Locate all lines with the word "shadow" and copy them out.

• [Collected data]
● ● ●
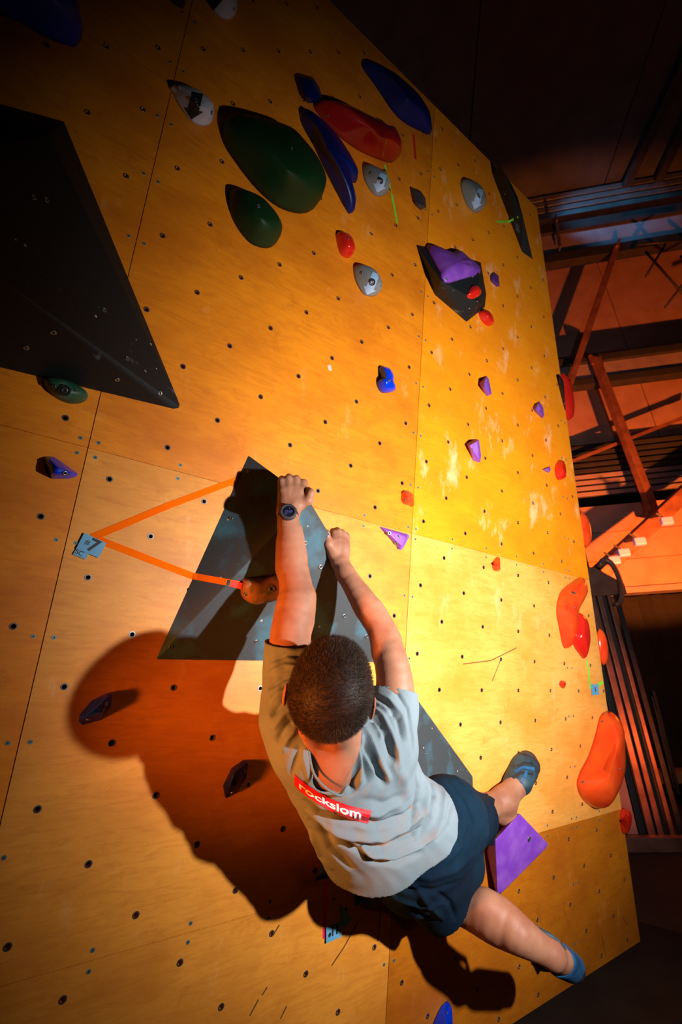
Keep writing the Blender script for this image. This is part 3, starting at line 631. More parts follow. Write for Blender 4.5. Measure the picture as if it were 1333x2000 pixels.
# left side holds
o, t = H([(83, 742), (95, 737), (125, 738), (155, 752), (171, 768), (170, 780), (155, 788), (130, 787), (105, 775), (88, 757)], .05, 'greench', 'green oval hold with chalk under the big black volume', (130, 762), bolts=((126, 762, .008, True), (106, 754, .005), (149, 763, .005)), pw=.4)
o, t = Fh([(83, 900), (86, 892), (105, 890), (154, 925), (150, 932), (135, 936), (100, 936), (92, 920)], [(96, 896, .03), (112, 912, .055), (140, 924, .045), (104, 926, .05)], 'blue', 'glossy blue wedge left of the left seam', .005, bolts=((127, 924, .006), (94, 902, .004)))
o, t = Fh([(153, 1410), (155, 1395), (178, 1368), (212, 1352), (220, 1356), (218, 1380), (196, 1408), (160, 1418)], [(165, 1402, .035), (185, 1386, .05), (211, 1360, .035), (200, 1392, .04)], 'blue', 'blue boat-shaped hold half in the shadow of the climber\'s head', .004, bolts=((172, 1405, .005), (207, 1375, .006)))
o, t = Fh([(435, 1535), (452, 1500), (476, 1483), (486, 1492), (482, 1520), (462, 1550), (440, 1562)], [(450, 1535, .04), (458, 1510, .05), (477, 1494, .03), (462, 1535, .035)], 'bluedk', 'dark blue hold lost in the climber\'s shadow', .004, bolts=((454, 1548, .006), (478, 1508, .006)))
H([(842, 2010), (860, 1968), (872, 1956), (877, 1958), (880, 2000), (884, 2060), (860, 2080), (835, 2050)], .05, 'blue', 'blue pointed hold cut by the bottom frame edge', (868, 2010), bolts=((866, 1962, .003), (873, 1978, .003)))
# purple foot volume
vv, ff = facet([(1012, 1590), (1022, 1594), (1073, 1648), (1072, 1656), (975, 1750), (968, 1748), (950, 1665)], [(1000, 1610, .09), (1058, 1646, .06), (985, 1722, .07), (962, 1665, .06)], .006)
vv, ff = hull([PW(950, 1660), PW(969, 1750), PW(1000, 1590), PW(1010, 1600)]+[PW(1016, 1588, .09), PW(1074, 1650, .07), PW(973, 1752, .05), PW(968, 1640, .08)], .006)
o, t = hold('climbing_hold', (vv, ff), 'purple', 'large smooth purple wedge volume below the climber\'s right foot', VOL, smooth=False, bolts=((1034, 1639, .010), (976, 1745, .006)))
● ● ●
• [Result of the exercise]
o, t = Fh([(153, 1410), (155, 1395), (178, 1368), (212, 1352), (220, 1356), (218, 1380), (196, 1408), (160, 1418)], [(165, 1402, .035), (185, 1386, .05), (211, 1360, .035), (200, 1392, .04)], 'blue', 'blue boat-shaped hold half in the shadow of the climber\'s head', .004, bolts=((172, 1405, .005), (207, 1375, .006)))
o, t = Fh([(435, 1535), (452, 1500), (476, 1483), (486, 1492), (482, 1520), (462, 1550), (440, 1562)], [(450, 1535, .04), (458, 1510, .05), (477, 1494, .03), (462, 1535, .035)], 'bluedk', 'dark blue hold lost in the climber\'s shadow', .004, bolts=((454, 1548, .006), (478, 1508, .006)))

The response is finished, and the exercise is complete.